Hätte doch bloß kein Griechischlehrer diesen Xenophon übersetzt, dessen Namen die meisten Nach-Achtundsechziger-Abiturienten gottlob noch nie gehört haben, dann hätten unsere Vorfahren nie solchen Bildungsdünkel entwickelt, der über das Preußentum direkt zu den antikevernarrten Nazis führte: „Die Preußen als Makedonen der Neuzeit!“ ruft Herr Jessen entsetzt aus, nachdem er „Die Tyrannei Griechenlands über Deutschland“ von Eliza Marian Butler gelesen hat, „die deutsche Sprache als Erbin des Griechischen. Mit der Kultur Athens gegen die Zivilisation Roms.“ Schlimmschlimschlimm.

„Nie wieder Athen“, mahnt daher der Titel von Jessens Beitrag zum Rechtsstreit um das Goethe-Institut und andere Einrichtungen in Athen, die man derzeit rechtswidrig zu pfänden und zu versteigern sucht um mit dem Erlös griechische NS-Opfer zu entschädigen. Doch während ein griechisches Gericht auf Antrag der deutschen Regierung die Versteigerung vorerst stoppt, fordert der Untertitel von Jessens Beitrag leidenschaftlich: „Schließt die deutschen Kulturinstitute in Griechenland“. Wir müssen die Pfändung endlich als Chance begreifen: „Die deutschen Liegenschaften sollten zur Wiedergutmachung verschenkt, das Personal abgezogen und die deutsch-griechische Kultursymbiose ein für allemal beendet werden“ - was nun aber gar nicht sehr multikulturell klingt.

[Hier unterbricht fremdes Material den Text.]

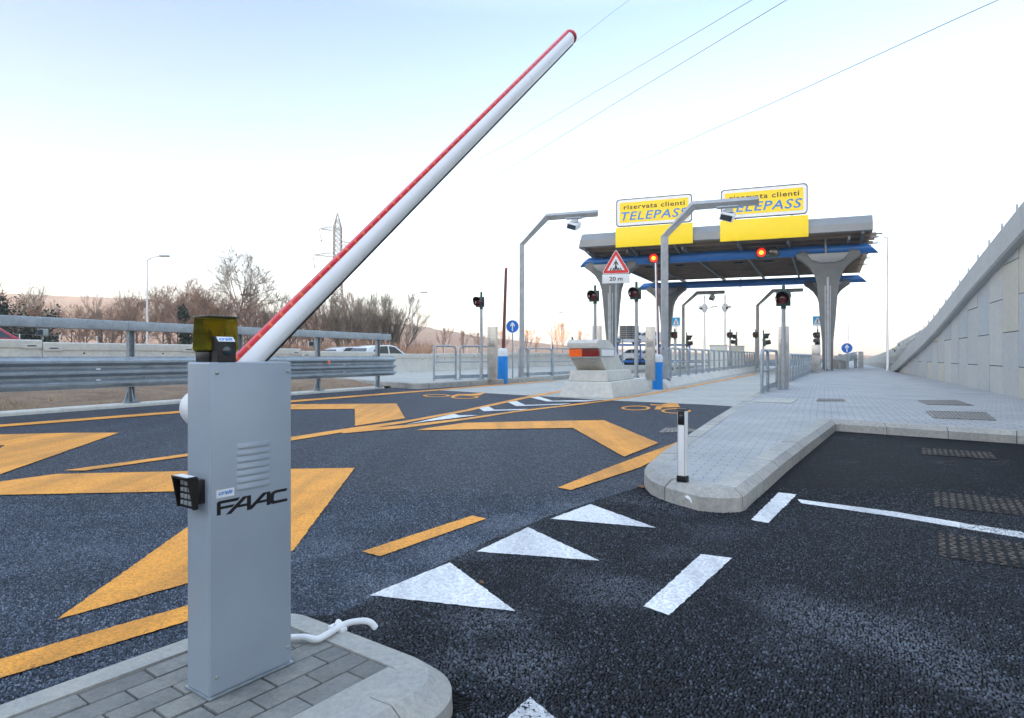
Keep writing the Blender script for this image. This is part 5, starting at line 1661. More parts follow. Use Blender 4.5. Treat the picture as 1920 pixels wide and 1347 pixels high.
mb = MB(); mb.prism([(LF + 0.25, RZ - 0.04), (LB, RZ - 0.04), (LB, RZ + 0.5), (LF + 0.3, RZ + 0.98)], lambda u, v, w: cp(sa + w - max(0, (RZ + 0.5 - v) * 0.35), u, v), -0.05, 0.1); mb.build('side_fascia', M['canopy_grey'], can, world=True)
for px in (1106, 1190, 1270, 1388, 1480, 1616):
    s = cs_at(px, -1.2)
    mb = MB(); mb.prism([(-0.3, TZ + 0.25), (-0.05, TZ + 0.25), (-0.05, RZ - 0.05), (-2.55, RZ + 0.05), (-2.55, RZ - 0.2)], lambda u, v, w: cp(s + w, u, v), -0.09, 0.09); mb.build('fascia_bracket', M['canopy_steel'], can, world=True, bevel=0.02)
s = cs_at(1548, -0.4)
mb = MB(); mb.cyl(cp(s, -0.45, TZ - 0.3), cp(s, -0.6, RZ), 0.07, 10); mb.build('downpipe', M['gantry'], can, world=True)
for k in range(5):
    mb = MB(); l = LF + 1.0 + k * 3.9
    mb.box(cp(sb + 0.32, l, RZ - 0.1), (0.7, 0.09, 0.09), math.atan2(CROSS.y, CROSS.x)); mb.build('purlin_end', M['canopy_steel'], can, world=True)

# ---- yellow signs standing on the front edge
def tsign(cx, ylow, ymid0, ymid1, ytop, x0, x1, label):
    l = LF - 0.34
    s0, s1 = cs_at(x0, l), cs_at(x1, l)
    sm = (s0 + s1) / 2
    pm = cp(sm, l, 0)
    z0, z1, z2, z3 = [ZA(y, pm.y) for y in (ylow, ymid0, ymid1, ytop)]
    w = s1 - s0
    o = thing('lane_sign', label, 'lane sign', cp(sm, l, z0), math.atan2(CROSS.y, CROSS.x), 'yellow lane signs on the canopy edge')
    h1 = z1 - z0
    mb = MB(); mb.b2((-w / 2, 0, 0), (w / 2, 0.12, h1)); mb.build('yellow_panel', M['yellow'], o, bevel=0.01)
    def rr_(wd, za, zb, r):
        out = []
        for cx_, cz_, a0 in ((wd / 2 - r, za + r, -90), (wd / 2 - r, zb - r, 0), (-wd / 2 + r, zb - r, 90), (-wd / 2 + r, za + r, 180)):
            for i in range(7): out.append((cx_ + r * math.cos(R(a0 + 15 * i)), cz_ + r * math.sin(R(a0 + 15 * i))))
        return out
    a, b = z2 - z0, z3 - z0
    wp = w * 0.985
    mb = MB(); mb.prism(rr_(wp, a, b, 0.24), lambda u, v, q: (u, q, v), 0.02, 0.10); pnl = mb.build('text_panel', M['text_black'], o, smooth=0)
    mb = MB(); mb.prism(rr_(wp - 0.14, a + 0.07, b - 0.07, 0.2), lambda u, v, q: (u, q, v), 0.019, 0.014); mb.build('white_border', M['sign_white'], pnl, smooth=0)
    m_ = (b - a) * 0.125
    mb = MB(); mb.b2((-wp / 2 + m_ * 1.05, 0.008, a + m_ * 1.1), (wp / 2 - m_ * 1.05, 0.013, b - m_ * 1.05)); mb.build('yellow_face', M['yellow'], pnl, smooth=0)
    hh = b - a
    me = text_mesh('riservata clienti', 1, 0, 0.02, 1.12)
    mb = MB(); mb.add_mesh(me, frame_m((0.03, 0.005, a + hh * 0.70), (1, 0, 0), (0, 0, 1)) @ fit_text(me, wp * 0.80, hh * 0.17)); mb.build('lettering', M['text_brown'], pnl, smooth=0, normals=False)
    me = text_mesh('TELEPASS', 1, 0.22, 0.014, 1.12)
    mb = MB(); mb.add_mesh(me, frame_m((0.02, 0.005, a + hh * 0.37), (1, 0, 0), (0, 0, 1)) @ fit_text(me, wp * 0.87, hh * 0.31)); mb.build('lettering', M['text_blue'], pnl, smooth=0, normals=False)
    for x in (-w * 0.32, w * 0.32):
        mb = MB(); mb.b2((x - 0.05, 0.125, 0.1), (x + 0.05, 0.22, b - 0.2)); mb.build('stay', M['galv_dark'], o)
tsign(0, 460.3, 422.5, 421.5, 369, 1154, 1299, 'left yellow sign reading riservata clienti TELEPASS on the canopy edge')
tsign(0, 448.8, 408.5, 407, 350, 1350, 1516, 'right yellow sign reading riservata clienti TELEPASS, partly behind a gantry arm')

# ---- lit signals on the blue tube
def tube_signal(px, py, label):
    l = -0.75
    s = cs_at(px, l)
    p = cp(s, l, 0)
    o = thing('lane_signal', label, 'lane signal', (p.x, p.y, ZA(py, p.y)), math.atan2(CROSS.y, CROSS.x))
    mx = Matrix.Rotation(R(90), 3, 'X')
    mb = MB(); mb.b2((-0.36, 0.0, -0.36), (1.15, 0.25, 0.36)); mb.build('housing', M['green_dark'], o, bevel=0.03)
    mb = MB(); mb.lathe([(0.29, 0), (0.29, 0.03), (0.2, 0.06)], (0, 0, 0), 28, mx); mb.build('lit_lens', M['lit_red'], o, smooth=60)
    mb = MB(); mb.lathe([(0.15, 0.061), (0.14, 0.08), (0.06, 0.095)], (0.0, 0, 0), 28, mx); mb.build('lamp_core', M['lit_core'], o, smooth=60)
    mb = MB(); mb.lathe([(0.28, 0), (0.28, 0.03), (0.1, 0.05)], (0.8, 0, 0), 28, mx); mb.build('dark_lens', M['lens_dark'], o, smooth=60)
    for cx in (0.0, 0.8):
        mb = MB()
        n = 20
        ins, outs = [], []
        for i in range(n + 1):
            a = R(-20 + 220 * i / n)
            for r_, L_ in ((0.335, outs), (0.32, ins)):
                L_.append((mb.v((cx + r_ * math.cos(a), 0, r_ * math.sin(a))), mb.v((cx + r_ * math.cos(a), -0.34 * (0.4 + 0.6 * max(0, math.sin(a))), r_ * math.sin(a)))))
        for i in range(n):
            mb.face([outs[i][0], outs[i + 1][0], outs[i + 1][1], outs[i][1]]); mb.face([ins[i][0], ins[i][1], ins[i + 1][1], ins[i + 1][0]]); mb.face([outs[i][1], outs[i + 1][1], ins[i + 1][1], ins[i][1]])
        mb.build('visor', M['black'], o, smooth=60)
    mb = MB(); mb.b2((0.3, 0.25, -0.1), (0.5, 0.5, 0.1)); mb.build('bracket', M['galv'], o)
tube_signal(1427.5, 474, 'two lens signal with lit red lamp in the middle of the canopy tube')
tube_signal(1225.5, 484.5, 'two lens signal with lit red lamp seen above the upright white boom')
# ================================================================== RETAINING WALL ON THE RIGHT
wall = thing('retaining_wall', 'pale panelled concrete retaining wall rising to the right with a heavy sloping coping', 'wall', wallp(30), LROT)
CZ = [(0, 6.4), (3, 5.95), (15.8, 4.05), (18.2, 3.69), (20.5, 3.34), (23.5, 2.82), (27, 2.24), (30, 1.80), (33.5, 1.34), (37.3, 0.89), (40.5, 0.46), (44, 0.08), (47, -0.12), (60, -0.12)]
def copz(Y):
    for a, b in zip(CZ, CZ[1:]):
        if Y <= b[0]: return a[1] + (b[1] - a[1]) * (Y - a[0]) / (b[0] - a[0])
    return -0.12
mb = MB()
rr = random.Random(21)
tones = []
WN = Vector((LANE.y, -LANE.x, 0))
Y = 3.2
k = 0
PWY = 1.447
col = []
while Y < 42.2:
    Y1 = min(Y + PWY, 43.0)
    base = PAV - 0.05
    cuts = [0.95, 2.8, 4.65, 6.5] if k % 2 == 0 else [1.87, 3.72, 5.57]
    zlo = base
    for c in cuts + [99]:
        ztop0 = min(c, copz(Y) + 0.1); ztop1 = min(c, copz(Y1) + 0.1)
        if ztop0 <= zlo + 0.02: break
        ztop1 = max(ztop1, zlo + 0.01)
        g = 0.009
        j = rr.uniform(-0.006, 0.006)
        a, b = wallp(Y + g), wallp(Y1 - g)
        o0 = WN * (0.0 + j); o1 = WN * 0.16
        lo = zlo + (0.012 if zlo > base else 0)
        h0 = ztop0 - (0.012 if c < 99 else 0); h1 = ztop1 - (0.012 if c < 99 else 0)
        q = lambda p, o, z: (p.x + o.x, p.y + o.y, z)
        mb.hexa([q(a, o0, lo), q(b, o0, lo), q(b, o1, lo), q(a, o1, lo), q(a, o0, h0), q(b, o0, h1), q(b, o1, h1), q(a, o1, h0)])
        tones.append(rr.choice([0, 0, 1, 2, 3]))
        zlo = c
        if c >= copz(Y) + 0.1: break
    Y = Y1
    k += 1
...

Interessant wäre es, wenn der Autor verraten würde, was so furchtbar daran ist, wenn die Griechen des 19. Jahrhunderts ihre Kultur „erst wieder von den Professoren und Dichtern des Nordens gelernt“ haben, schließlich gelang es ihnen dadurch, die jahrhundertelange osmanische Fremdherrschaft abzuschütteln. Warum aber sollte jemand rational argumentieren, der die klassische Bildung so geringschätzt?